A customer pays for a purchase in cash with U.S. $100 dollar notes at a store in Houston, Texas, U.S. (Photographer: Aaron M. Sprecher/Bloomberg)

Best Forecasters See No Reprieve for Dollar as Trump Woes Mount

(Bloomberg) -- The dollar is set to extend its decline as the turmoil engulfing President Donald Trump will make it harder for him to deliver his pro-growth agenda, some of the best currency forecasters say.

Westpac Banking Corp., the second most-accurate currency forecaster in Bloomberg’s most recent rankings, is advising clients to sell the dollar against a basket comprising the euro, yen and loonie. Macquarie Bank Ltd., among the top 10, expects the greenback to decline further versus the currencies of Japan and the euro.

The dollar has lost almost all its gains chalked up since Trump’s victory in November, following reports he shared classified intelligence with Russian diplomats and that he asked FBI Director James Comey to end a probe into former National Security Adviser Michael Flynn. Options traders turned bearish on the dollar against the euro last week for the first time since Nov. 8 after Emmanuel Macron won the French election, according to one-month risk reversals.

“It seems clear that a political risk premium is being removed from the euro and instead placed on the U.S. dollar,” said Sean Callow, a senior currency strategist at Westpac in Sydney. The turmoil “will at the very least linger as a distraction that makes it more difficult for the White House to pass pro-growth policies.”

Best Forecasters See No Reprieve for Dollar as Trump Woes Mount

The dollar may weaken as much as 2 percent against the euro, yen and Canadian dollar by the end of the month, before stabilizing in June, Callow said. Central bank meetings in the U.S. and Europe next month are likely to favor the dollar as the Federal Reserve is expected to raise rates, he said.

Bullish bets on the greenback have been toppled as the world’s most popular trade after five months, according to a Bank of America Merrill Lynch survey of fund managers. Hedge funds have cut net long positions to an 11-month low.

Tepid data on U.S. retail sales, inflation and housing starts have cast doubts on the Fed’s ability to raise interest rates two more times this year, as suggested by its so-called dot plot. Futures traders are pricing in just one more increase this year.

Dollar Peak

Goldman Sachs Group Inc. became the latest bank to dial down its dollar forecast last week. It expects the greenback to trade at $1.05 per euro in 12 months, compared with a previous $1.00, the bank said in a note. That follows Societe Generale SA saying earlier this month that the dollar has peaked.

The dollar’s losses may be limited as Fed officials continue to speak about more interest rate hikes this year, said Mansoor Mohi-uddin, a Singapore-based strategist at NatWest Markets, a unit of Royal Bank of Scotland Group Plc. The Republican Congress will want to keep President Trump’s position secure, preventing political risks from ballooning, he said.

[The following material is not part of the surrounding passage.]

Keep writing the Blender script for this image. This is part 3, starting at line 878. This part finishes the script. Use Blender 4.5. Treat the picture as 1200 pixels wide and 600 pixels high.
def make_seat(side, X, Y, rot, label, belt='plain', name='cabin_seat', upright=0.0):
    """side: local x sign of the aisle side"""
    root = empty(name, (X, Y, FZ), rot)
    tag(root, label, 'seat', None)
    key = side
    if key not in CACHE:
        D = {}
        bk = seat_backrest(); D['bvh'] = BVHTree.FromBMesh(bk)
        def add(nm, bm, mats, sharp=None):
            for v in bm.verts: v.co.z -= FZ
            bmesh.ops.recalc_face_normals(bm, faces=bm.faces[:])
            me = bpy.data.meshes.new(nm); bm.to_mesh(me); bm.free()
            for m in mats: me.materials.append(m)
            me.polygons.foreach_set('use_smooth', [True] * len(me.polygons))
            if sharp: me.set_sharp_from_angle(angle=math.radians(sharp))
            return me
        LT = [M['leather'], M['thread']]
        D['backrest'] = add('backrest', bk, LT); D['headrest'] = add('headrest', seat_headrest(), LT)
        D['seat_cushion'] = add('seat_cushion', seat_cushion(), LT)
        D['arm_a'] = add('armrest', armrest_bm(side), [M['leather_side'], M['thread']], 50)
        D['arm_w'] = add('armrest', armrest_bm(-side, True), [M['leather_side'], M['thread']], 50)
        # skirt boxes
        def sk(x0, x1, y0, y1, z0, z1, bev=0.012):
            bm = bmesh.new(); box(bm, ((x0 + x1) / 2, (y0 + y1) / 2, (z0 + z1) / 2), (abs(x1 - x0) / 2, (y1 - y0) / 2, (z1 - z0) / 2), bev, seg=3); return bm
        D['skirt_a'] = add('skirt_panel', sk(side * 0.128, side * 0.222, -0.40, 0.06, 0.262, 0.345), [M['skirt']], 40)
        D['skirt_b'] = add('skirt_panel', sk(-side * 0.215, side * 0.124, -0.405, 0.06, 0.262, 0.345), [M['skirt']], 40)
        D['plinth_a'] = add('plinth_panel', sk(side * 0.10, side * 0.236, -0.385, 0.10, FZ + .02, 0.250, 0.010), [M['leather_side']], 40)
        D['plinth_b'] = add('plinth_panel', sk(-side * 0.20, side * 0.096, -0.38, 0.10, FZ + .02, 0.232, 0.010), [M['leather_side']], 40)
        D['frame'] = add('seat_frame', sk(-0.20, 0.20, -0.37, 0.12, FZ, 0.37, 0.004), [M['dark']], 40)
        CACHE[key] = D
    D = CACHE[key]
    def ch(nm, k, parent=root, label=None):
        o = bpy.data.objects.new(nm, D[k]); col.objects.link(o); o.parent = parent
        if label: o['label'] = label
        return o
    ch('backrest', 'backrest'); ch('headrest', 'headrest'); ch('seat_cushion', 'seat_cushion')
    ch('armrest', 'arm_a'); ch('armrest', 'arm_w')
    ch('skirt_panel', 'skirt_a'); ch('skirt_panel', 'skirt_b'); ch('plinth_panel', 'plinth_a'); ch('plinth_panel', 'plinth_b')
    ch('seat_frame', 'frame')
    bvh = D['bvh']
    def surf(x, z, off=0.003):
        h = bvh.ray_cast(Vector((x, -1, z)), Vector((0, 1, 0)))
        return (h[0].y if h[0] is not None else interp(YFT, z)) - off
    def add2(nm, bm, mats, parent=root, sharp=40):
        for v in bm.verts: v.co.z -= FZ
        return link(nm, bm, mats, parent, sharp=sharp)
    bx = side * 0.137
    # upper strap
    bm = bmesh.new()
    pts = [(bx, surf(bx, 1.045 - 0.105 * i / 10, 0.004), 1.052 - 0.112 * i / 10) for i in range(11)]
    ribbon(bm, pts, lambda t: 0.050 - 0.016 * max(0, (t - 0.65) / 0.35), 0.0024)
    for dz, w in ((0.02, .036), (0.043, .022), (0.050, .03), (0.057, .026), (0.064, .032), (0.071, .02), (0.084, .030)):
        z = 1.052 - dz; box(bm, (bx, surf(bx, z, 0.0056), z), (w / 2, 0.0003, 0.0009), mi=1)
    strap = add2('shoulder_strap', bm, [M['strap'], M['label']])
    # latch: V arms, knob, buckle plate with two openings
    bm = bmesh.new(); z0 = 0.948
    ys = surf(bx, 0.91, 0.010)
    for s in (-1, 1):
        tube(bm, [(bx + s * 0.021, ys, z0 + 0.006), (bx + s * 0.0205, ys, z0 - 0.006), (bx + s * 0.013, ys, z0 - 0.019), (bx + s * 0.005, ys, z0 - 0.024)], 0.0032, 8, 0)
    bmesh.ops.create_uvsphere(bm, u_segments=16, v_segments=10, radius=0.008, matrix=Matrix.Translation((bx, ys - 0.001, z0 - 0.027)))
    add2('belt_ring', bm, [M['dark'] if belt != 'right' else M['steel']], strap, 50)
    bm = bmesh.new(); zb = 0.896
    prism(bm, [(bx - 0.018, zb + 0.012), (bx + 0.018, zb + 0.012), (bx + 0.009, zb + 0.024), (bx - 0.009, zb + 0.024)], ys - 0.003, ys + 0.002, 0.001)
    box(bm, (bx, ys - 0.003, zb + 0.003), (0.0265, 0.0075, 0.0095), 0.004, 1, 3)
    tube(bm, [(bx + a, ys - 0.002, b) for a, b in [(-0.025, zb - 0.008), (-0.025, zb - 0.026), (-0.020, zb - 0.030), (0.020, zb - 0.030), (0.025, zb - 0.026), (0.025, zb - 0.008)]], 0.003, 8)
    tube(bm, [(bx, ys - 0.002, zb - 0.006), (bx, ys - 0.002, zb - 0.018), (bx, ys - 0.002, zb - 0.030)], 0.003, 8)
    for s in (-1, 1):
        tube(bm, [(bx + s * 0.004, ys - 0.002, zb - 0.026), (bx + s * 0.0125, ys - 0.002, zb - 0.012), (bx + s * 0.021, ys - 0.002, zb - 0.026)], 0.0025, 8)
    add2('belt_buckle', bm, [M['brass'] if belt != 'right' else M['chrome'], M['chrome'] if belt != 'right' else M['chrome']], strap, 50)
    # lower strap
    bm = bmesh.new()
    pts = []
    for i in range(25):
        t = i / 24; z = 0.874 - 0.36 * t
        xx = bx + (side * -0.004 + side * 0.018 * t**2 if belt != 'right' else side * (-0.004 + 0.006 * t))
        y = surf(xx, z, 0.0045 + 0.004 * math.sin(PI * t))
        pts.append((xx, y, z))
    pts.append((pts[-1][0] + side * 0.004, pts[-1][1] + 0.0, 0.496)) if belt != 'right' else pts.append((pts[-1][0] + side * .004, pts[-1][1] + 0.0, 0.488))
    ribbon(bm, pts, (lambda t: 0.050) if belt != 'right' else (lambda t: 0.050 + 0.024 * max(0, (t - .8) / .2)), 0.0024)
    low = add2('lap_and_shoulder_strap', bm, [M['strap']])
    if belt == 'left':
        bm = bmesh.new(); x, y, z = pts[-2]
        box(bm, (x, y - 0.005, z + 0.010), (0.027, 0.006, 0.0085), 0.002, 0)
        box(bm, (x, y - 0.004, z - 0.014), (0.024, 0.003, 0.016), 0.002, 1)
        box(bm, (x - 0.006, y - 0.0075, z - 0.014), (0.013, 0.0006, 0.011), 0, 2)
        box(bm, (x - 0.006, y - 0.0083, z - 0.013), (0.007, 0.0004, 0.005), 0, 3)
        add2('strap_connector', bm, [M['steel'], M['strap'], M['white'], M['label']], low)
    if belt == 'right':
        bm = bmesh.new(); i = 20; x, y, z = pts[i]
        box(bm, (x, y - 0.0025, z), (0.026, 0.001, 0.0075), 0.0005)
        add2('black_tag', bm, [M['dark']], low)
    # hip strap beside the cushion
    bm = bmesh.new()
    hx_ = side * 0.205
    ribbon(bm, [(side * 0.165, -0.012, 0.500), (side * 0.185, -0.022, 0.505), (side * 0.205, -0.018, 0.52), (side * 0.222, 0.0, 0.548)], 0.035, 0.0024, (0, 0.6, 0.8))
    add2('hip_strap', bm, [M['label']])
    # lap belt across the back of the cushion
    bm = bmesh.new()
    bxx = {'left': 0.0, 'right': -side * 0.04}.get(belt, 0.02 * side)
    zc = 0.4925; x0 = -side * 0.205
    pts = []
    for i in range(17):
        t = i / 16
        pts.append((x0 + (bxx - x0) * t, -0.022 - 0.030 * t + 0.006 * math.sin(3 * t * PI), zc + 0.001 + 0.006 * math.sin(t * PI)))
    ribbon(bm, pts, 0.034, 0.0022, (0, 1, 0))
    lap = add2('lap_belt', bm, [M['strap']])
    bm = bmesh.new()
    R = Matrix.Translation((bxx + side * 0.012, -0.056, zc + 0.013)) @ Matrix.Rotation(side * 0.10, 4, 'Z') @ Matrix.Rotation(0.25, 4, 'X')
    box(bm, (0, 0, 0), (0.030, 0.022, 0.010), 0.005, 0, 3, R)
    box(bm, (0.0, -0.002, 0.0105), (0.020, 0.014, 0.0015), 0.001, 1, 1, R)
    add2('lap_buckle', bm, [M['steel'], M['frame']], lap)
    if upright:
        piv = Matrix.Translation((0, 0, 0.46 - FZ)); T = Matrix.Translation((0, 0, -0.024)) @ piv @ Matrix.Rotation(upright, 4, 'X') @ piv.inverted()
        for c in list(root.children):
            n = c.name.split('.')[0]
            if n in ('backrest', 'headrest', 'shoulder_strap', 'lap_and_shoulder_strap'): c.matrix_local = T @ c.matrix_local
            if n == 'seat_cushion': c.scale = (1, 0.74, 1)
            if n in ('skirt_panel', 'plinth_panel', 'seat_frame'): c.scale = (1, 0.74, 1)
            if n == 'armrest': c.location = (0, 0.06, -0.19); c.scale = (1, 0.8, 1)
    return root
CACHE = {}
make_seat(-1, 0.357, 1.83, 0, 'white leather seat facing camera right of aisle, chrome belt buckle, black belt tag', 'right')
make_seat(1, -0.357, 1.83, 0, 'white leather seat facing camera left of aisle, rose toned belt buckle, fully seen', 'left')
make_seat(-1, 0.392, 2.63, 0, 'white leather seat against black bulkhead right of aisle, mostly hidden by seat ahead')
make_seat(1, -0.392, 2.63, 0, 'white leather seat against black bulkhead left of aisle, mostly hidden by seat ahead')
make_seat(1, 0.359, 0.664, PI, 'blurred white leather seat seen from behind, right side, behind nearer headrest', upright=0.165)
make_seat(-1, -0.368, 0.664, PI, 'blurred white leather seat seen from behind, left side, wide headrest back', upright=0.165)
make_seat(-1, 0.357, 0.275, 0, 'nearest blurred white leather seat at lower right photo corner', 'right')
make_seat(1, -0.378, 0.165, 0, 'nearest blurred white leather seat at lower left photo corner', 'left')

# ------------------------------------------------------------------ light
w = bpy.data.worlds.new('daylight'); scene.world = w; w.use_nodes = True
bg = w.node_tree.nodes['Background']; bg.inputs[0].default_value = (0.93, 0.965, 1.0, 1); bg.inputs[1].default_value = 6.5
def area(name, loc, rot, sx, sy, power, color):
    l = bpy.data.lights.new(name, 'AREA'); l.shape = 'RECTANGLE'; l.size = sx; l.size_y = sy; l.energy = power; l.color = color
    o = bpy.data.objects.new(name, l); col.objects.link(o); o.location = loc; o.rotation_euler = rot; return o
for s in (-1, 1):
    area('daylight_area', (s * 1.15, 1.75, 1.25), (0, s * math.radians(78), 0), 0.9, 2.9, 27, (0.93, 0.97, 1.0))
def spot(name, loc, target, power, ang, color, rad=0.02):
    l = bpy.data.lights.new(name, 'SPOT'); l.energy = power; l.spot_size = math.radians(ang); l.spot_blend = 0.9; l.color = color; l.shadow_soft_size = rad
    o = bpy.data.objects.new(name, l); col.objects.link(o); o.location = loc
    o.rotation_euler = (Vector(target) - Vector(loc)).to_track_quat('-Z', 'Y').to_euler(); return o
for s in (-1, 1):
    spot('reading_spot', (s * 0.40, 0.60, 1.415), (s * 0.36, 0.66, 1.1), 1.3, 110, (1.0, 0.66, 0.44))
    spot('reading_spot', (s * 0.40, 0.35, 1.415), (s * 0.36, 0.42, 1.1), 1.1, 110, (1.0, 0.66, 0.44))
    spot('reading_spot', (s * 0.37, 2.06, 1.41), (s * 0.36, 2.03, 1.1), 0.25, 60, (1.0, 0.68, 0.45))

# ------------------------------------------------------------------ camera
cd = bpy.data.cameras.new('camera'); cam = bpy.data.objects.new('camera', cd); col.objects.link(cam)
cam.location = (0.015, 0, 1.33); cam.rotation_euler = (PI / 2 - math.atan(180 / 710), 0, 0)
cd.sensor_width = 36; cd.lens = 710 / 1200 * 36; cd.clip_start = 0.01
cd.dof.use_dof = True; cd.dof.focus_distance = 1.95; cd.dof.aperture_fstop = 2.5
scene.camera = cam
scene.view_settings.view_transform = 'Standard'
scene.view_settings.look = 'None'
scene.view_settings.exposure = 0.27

Prior to this week’s turmoil, Trump was already mired in a battle over health care and is preparing for a fight over government spending, with debate over his plan to slash corporate and individual taxes yet to come. His administration is now facing calls for more clarity from both Republicans and Democrats over this week’s disclosures.

“Confidence in the dollar does seem to have been undermined in recent weeks, as U.S. economic growth momentum slows,” said Gareth Berry, a foreign-exchange and rates strategist at Macquarie Bank in Singapore. “Multiple legislative showdowns seem to be looming, and Trumpian stimulus will be hamstrung until these obstacles are cleared.”